I give Audi a lot of credit for recognizing and acknowledging their engineering legacy, and I’d like to think that it was an intentional engineering decision; in other words, that it was more than just a happy coincidence that 5 cylinders ended up working better than 4 or 6, and Audi decided to capitalize on that fact from a marketing standpoint. Whatever the case, it’s wonderful to hear the distinctive rasp of the 5-cylinder firing order again. With the configuration’s reintroduction, the German automaker establishes a real, tangible connection with their legacy—it’s more than lip service paid to some abstract tuning philosophy; the engine layout that powered their all-conquering Group B rally cars is under the hood of a current offering, in honest-to-goodness cast iron and aluminum. It counts for a lot to be able to touch, hear and experience an automaker’s history in real time.

How incredible would it be if other automakers followed Audi’s lead in fitting a car or two with an engine configuration inspired by their manufacturers’ greatest hits? BMW could roll out a “reimagined” update of their classic “big block” (M30, M88, S38) six.

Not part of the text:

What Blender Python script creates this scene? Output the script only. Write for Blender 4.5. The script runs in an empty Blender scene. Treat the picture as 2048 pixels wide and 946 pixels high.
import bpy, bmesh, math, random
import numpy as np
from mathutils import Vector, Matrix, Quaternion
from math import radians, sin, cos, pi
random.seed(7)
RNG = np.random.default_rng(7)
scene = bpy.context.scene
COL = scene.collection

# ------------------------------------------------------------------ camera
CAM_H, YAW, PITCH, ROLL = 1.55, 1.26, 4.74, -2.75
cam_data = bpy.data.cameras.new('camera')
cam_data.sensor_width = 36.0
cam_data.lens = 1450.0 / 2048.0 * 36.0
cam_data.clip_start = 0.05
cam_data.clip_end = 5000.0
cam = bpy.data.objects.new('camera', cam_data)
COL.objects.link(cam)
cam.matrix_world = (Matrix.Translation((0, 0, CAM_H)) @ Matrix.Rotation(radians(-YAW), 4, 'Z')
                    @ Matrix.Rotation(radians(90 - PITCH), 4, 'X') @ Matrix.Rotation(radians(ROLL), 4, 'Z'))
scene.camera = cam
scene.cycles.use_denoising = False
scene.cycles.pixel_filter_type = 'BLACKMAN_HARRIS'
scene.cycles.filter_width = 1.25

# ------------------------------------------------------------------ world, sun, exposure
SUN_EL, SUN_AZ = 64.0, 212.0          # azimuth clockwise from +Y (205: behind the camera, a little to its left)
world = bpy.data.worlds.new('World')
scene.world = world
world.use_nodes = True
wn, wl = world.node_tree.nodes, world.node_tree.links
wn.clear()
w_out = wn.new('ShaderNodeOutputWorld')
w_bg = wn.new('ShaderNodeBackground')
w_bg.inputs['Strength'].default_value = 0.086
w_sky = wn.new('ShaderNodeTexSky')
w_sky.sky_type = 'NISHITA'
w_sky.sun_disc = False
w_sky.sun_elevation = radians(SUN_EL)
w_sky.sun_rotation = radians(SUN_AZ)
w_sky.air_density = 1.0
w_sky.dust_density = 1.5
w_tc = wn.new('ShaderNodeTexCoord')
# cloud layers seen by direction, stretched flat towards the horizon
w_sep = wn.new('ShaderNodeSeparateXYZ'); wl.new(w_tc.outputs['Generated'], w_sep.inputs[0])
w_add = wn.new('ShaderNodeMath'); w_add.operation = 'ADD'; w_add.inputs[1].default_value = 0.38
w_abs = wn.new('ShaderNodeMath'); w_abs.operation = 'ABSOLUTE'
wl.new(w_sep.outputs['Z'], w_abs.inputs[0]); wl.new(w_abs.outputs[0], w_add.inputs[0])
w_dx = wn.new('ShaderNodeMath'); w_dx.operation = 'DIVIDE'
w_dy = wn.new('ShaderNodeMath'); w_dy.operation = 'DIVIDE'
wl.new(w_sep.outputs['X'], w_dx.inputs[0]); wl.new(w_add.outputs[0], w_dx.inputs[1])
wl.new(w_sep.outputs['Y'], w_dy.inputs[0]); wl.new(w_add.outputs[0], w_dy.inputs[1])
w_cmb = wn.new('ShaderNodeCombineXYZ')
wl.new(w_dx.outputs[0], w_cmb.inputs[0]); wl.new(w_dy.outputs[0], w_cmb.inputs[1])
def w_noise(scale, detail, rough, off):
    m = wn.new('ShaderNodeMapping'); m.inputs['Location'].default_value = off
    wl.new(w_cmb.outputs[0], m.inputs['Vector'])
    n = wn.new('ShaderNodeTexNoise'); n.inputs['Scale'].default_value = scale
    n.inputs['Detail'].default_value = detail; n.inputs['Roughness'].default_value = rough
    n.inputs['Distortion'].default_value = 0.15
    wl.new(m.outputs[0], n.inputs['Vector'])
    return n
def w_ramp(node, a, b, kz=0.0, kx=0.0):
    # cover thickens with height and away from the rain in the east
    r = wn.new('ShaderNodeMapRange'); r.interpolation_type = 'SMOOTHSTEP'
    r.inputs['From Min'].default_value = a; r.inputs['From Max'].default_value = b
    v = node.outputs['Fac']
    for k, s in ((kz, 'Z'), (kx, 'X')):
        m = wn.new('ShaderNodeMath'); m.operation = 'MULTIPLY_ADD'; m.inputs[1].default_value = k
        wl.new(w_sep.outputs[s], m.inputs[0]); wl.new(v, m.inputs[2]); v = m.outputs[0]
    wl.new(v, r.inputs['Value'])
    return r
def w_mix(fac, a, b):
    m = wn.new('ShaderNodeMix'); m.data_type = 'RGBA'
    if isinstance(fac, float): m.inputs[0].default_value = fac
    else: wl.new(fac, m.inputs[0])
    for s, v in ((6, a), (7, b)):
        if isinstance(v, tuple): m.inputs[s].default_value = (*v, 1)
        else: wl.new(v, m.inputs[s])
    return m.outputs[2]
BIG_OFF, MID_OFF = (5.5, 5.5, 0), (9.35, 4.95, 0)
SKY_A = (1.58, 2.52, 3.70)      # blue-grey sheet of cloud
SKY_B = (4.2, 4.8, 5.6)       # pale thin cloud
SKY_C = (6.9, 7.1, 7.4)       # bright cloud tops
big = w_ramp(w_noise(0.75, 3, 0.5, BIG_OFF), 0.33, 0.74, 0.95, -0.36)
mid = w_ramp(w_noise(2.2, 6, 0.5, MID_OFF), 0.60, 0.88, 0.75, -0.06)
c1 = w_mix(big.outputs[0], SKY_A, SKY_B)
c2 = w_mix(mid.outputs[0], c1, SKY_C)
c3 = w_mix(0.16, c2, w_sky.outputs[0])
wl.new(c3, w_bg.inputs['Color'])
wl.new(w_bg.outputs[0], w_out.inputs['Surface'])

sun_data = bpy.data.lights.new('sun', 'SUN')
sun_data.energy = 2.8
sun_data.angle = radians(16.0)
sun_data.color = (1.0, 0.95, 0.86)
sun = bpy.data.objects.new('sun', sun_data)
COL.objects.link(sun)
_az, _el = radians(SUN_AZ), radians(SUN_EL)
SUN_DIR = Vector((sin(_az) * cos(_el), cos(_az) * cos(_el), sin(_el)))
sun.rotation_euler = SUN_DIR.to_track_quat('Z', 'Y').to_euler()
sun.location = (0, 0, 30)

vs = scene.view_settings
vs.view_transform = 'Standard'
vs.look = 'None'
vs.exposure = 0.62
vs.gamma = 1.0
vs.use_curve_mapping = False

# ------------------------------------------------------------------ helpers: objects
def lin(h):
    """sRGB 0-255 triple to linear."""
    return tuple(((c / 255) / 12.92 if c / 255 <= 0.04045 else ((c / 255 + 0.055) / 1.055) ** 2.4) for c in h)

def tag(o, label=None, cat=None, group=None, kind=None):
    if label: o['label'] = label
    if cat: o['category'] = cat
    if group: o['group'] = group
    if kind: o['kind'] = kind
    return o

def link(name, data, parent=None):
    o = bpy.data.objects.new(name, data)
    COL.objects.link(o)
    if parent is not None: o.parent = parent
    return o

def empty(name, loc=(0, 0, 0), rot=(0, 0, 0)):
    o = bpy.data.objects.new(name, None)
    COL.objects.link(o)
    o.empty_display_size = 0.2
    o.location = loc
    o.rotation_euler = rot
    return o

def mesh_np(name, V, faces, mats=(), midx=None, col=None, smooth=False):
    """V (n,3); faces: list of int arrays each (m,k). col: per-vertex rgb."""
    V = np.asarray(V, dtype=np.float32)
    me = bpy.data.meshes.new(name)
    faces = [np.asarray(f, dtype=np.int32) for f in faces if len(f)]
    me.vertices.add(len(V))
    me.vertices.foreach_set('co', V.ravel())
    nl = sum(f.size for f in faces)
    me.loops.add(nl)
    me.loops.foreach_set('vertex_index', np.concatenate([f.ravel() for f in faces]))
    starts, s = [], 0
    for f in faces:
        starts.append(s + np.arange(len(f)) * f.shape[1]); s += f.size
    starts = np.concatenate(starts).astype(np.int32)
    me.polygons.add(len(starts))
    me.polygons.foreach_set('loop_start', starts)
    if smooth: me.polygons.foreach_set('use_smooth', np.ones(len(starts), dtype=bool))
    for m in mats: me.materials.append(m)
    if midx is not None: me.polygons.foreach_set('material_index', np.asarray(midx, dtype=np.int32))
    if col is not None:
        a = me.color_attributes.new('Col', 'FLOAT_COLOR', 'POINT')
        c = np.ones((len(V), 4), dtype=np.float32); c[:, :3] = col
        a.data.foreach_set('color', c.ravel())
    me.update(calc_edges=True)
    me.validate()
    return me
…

Nissan and Toyota could reintroduce fresh takes on their legendary twin-turbo straight sixes (JZ, L, RB, etc). Volvo could develop a modern version of their vaunted Redblock turbo 4 from the 200- and 700/900-series. Porsche could fit at least a few of their myriad flavors of 911 with an actual air-cooled flat-6, an engine that left with the much-missed 993 generation. And finally, Mazda, whose signature engine, the rotary, has most recently been given the axe, could breathe new life into their stalled 16X program.

The sad fact is, though, that in our current regulatory climate, it’s doubtful the reintroduction of any of those configurations would be possible. Ballooning front crumple zones (as well as the marketing allure of the almighty V8) killed the big straight 6, and emissions and efficiency considerations spelled the end for the air-cooled mill and the rotary. Furthermore, part of the character of those classic powerplants is wrapped up in their lo-fi technology, like single overhead cams and distributor ignition systems. With the understanding that those certainly won’t be returning, how far would a prospective “throwback” engine have to go to maintain a connection with its inspiration? In Audi’s case, the recipe was simple—5 cylinders, between 2 and 2.5 liters of displacement, and a turbocharger—but it’s not as cut-and-dried with other automakers. It is fun to think about, say, a lighter, simpler post-F10 BMW M5 with a big, free-revving naturally-aspirated straight six under the hood, but with modern materials and styling. One can dream.